— BEGIN RAW RECORDS —
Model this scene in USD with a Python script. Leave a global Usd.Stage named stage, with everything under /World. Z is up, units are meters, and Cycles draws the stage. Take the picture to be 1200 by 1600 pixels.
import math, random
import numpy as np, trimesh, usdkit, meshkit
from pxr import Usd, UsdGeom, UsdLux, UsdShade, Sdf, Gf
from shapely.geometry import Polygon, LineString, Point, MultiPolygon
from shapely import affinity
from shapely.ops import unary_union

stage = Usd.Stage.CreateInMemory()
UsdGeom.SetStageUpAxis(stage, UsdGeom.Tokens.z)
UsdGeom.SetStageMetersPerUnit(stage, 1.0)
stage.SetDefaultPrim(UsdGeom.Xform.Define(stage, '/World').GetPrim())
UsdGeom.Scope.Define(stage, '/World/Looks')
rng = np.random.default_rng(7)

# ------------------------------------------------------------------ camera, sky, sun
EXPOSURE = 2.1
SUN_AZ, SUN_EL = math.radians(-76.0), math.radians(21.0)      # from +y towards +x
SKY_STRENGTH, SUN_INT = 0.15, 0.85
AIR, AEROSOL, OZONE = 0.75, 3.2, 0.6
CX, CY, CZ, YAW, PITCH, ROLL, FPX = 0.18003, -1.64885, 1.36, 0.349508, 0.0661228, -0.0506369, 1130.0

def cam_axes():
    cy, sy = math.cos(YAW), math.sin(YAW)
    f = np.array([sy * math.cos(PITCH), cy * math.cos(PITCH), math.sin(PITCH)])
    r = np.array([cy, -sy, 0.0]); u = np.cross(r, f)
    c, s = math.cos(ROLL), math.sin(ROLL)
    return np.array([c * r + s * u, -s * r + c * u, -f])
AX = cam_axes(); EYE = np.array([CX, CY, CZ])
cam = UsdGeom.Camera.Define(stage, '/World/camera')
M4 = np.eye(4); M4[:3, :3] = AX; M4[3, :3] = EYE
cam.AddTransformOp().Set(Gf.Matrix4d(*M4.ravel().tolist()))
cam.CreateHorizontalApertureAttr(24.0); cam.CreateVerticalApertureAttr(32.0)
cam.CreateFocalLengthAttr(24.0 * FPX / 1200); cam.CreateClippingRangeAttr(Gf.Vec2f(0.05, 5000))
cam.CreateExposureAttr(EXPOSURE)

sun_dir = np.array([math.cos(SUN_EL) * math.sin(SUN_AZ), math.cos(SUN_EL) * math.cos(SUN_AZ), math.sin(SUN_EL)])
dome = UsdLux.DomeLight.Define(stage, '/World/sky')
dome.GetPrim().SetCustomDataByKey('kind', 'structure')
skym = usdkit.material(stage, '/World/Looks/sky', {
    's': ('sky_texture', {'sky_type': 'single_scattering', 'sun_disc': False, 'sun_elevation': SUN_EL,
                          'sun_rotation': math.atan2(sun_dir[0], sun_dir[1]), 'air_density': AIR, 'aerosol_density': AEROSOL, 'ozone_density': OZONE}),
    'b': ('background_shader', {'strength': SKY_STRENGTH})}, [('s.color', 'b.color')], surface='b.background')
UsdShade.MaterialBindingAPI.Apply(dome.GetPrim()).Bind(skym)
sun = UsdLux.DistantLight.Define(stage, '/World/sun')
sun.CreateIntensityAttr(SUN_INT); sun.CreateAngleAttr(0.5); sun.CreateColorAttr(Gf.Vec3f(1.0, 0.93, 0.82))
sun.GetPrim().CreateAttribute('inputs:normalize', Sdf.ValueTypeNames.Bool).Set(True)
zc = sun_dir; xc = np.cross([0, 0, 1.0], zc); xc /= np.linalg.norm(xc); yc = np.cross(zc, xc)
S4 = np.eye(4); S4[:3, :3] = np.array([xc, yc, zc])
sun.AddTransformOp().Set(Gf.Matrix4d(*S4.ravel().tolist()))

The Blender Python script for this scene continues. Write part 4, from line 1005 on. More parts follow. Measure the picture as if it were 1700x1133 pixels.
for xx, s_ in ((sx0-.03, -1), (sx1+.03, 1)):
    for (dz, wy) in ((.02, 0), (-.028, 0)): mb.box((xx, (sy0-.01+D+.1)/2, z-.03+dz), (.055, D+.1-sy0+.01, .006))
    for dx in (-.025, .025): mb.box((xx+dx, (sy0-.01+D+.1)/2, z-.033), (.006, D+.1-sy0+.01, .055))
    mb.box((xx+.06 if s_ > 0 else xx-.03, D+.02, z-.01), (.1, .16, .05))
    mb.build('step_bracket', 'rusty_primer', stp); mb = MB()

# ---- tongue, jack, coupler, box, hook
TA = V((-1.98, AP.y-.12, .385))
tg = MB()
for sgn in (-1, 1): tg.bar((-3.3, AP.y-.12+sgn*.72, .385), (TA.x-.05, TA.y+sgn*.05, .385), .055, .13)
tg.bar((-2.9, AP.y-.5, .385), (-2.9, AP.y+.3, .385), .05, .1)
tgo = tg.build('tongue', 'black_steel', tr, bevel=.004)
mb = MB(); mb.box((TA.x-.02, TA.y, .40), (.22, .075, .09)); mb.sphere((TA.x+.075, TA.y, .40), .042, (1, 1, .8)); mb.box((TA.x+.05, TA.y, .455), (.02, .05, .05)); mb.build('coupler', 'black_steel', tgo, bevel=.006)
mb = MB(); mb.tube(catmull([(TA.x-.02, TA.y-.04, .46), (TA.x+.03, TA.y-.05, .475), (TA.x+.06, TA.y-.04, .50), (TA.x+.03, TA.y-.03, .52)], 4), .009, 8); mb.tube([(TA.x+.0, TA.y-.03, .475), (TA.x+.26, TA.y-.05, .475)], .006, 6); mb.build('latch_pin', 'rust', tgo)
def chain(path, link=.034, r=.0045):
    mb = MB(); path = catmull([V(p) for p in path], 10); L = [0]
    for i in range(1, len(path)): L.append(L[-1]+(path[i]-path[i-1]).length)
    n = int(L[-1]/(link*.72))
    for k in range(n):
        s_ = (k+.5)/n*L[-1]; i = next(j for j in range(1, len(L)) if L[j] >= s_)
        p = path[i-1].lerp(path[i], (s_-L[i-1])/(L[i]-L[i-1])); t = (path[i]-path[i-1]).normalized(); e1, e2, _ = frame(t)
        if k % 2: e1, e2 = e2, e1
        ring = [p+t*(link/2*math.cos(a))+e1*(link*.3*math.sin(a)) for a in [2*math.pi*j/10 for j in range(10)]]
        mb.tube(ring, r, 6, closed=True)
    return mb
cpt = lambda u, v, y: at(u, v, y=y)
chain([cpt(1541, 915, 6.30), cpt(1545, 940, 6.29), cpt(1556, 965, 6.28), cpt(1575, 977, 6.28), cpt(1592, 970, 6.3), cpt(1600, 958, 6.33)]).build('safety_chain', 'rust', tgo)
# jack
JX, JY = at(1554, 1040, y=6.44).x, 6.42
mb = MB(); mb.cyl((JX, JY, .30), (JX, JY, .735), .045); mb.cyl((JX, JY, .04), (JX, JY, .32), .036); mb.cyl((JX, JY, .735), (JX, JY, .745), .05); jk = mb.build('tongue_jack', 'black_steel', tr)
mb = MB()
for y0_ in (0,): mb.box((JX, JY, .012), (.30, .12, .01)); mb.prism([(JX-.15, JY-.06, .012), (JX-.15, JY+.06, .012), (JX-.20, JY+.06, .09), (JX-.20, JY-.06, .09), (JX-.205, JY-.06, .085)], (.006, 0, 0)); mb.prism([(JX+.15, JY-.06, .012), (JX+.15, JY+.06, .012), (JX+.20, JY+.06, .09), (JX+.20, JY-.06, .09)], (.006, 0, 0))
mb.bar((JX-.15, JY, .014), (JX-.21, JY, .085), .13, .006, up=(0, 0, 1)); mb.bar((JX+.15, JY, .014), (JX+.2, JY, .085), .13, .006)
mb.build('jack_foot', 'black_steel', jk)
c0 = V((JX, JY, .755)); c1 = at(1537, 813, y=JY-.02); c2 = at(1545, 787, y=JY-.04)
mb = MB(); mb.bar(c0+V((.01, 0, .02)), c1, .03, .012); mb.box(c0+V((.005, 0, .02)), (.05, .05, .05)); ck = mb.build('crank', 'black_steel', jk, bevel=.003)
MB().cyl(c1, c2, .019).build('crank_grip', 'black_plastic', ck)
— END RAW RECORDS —
TASK OBJECTIVE :: Filter the records above for lines containing the word "World", and copy those lines.

REPLY ::
Model this scene in USD with a Python script. Leave a global Usd.Stage named stage, with everything under /World. Z is up, units are meters, and Cycles draws the stage. Take the picture to be 1200 by 1600 pixels.
stage.SetDefaultPrim(UsdGeom.Xform.Define(stage, '/World').GetPrim())
UsdGeom.Scope.Define(stage, '/World/Looks')
cam = UsdGeom.Camera.Define(stage, '/World/camera')
dome = UsdLux.DomeLight.Define(stage, '/World/sky')
skym = usdkit.material(stage, '/World/Looks/sky', {
sun = UsdLux.DistantLight.Define(stage, '/World/sun')